According to the study, 70% of simulations saw the team get to at least the quarter-finals. Meanwhile, 31.1% of the simulations predicted England would fare at least as well as three years ago, when they were the latest to fall foul of the European Championships’ host-finalists curse. Like Portugal in 2004 and France in 2016 before them, they were defeated on home turf at the last hurdle.

This time, however, despite the team’s apparent lack of form heading into the tournament, Opta expects that Harry Kane and company will go one better – with 19.9% of simulations predicting that England will be the next name going on the trophy. Only France are seen as clear rivals to that honour, with Didier Deschamps’ Les Bleus having finished runners-up in the 2022 World Cup in Qatar.

According to Opta, in 19.9% of simulations, France were predicted as champions. This places them well ahead of hosts Germany, who – despite having hit a rich vein of form going into the tournament that saw Die Nationalmannschaft defeat France in Lyonn earlier in 2024 – only came out on top in 12.4% of scenarios. Meanwhile, Spain – who won consecutive championships in 2008 and 2012 – were only seen to triumph in 9.6% of simulations, possibly due to the tough group they have drawn with incumbent champions Italy and surprise qualifiers Albania.

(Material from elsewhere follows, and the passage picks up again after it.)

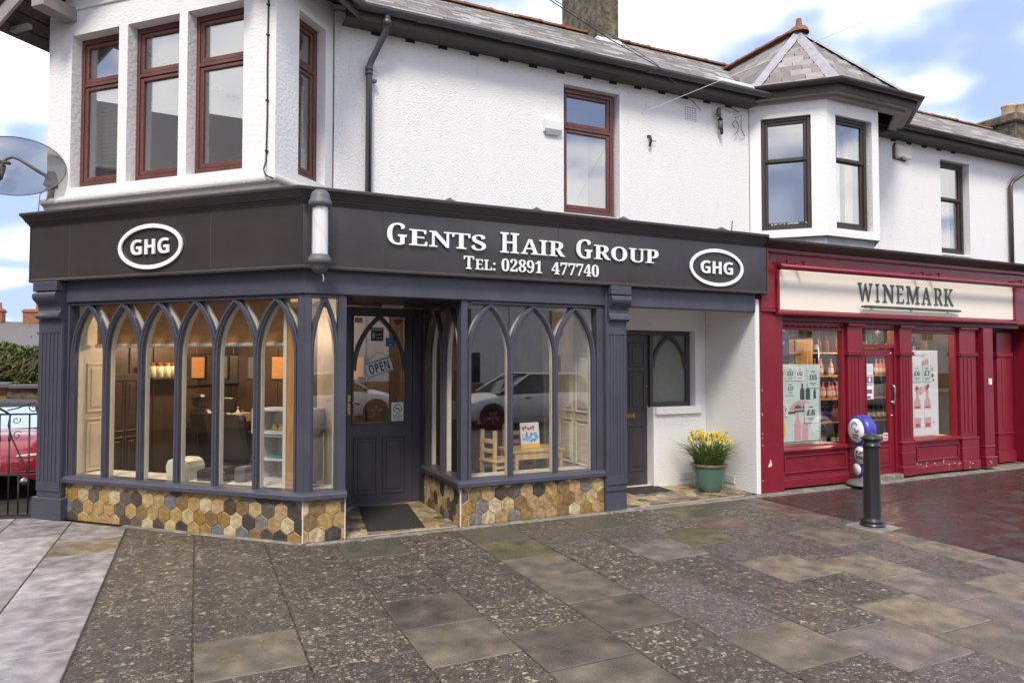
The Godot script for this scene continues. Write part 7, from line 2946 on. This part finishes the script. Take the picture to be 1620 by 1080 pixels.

2016 champions Portugal rounded off Opta’s top five, having prevailed in 9.2% of scenarios. Given that the team go into the tournament having been easily dispatched by Croatia – only given a 2% shot of winning – Roberto Martínez’s squad would probably take those odds. With ageing star Cristiano Ronaldo much more of a peripheral presence than in previous tournaments, the team seems short of fire-power, ahead of crunch matches with Türkiye, Czechia and Georgia.

The Netherlands and Italy were meanwhile given outside chances of winning – both winning in around 5% of simulations. On one front, this makes sense. Italy’s ageing winners have mostly been phased out from the last Euros, and their replacements are yet to fully convince. But with the Oranje having put together one of the most impressive defences in the tournament, and forward Jeremie Frimpong in electric form, following Bayer Leverkusen’s first ever Bundesliga title, they might have been slightly underestimated.

Don’t come home too soon

Scotland’s chances of winning the tournament seem remote, at 1% – though most of the Tartan Army would say you don’t need a supercomputer to know that. What matters more for Steve Clarke’s men will be getting out of their group – something Scotland’s national team has never managed at a European Championship. To that end, Opta gives the team a favourable shout of progressing. With the third-placed teams in some groups going through depending on their record, Scotland went to the last 16 phase in 58.9% of simulations, though with Germany likely to top the group, the supercomputer seems unsure of who of Hungary and Switzerland may join them in the second round. They prevailed in 59.3% and 61% of simulations respectively.

Of course, all of these predictions should probably be taken with a grain of salt. Each year, artificial intelligence and quantum computing are said to become more advanced, more accurate than ever before – crunching vast siloes of statistics in seconds to come up with analysis and predictions of all manner of business conundrums. And yet, whenever companies try to demonstrate this, by leveraging the power of technology to predict the outcome of sporting events, the results still read like the performance of England’s men’s team at international tournaments: one glowing victory amid a sea of botched operations.

Some woeful efforts to use technology to anticipate sporting outcomes have included OptaJoe forecasting Liverpool winning the Premier League in the 2022/23 season – the Reds went on to finish fifth – and Opta itself calling the African Cup of Nations earlier in 2024. Then, the supercomputer opted for the safe option of holders Senegal there, but they crashed out to eventual winners Côte d’Ivoire – who had seemed hopeless in the first round, to the extent they sacked their coach mid-tournament – in the quarter finals. For now, at least, it seems that sport is too chaotic a force to accurately predict, with or without machines. So, it’s probably best to hold off on your “England: Champions of Europe 2024” tattoos until after the final.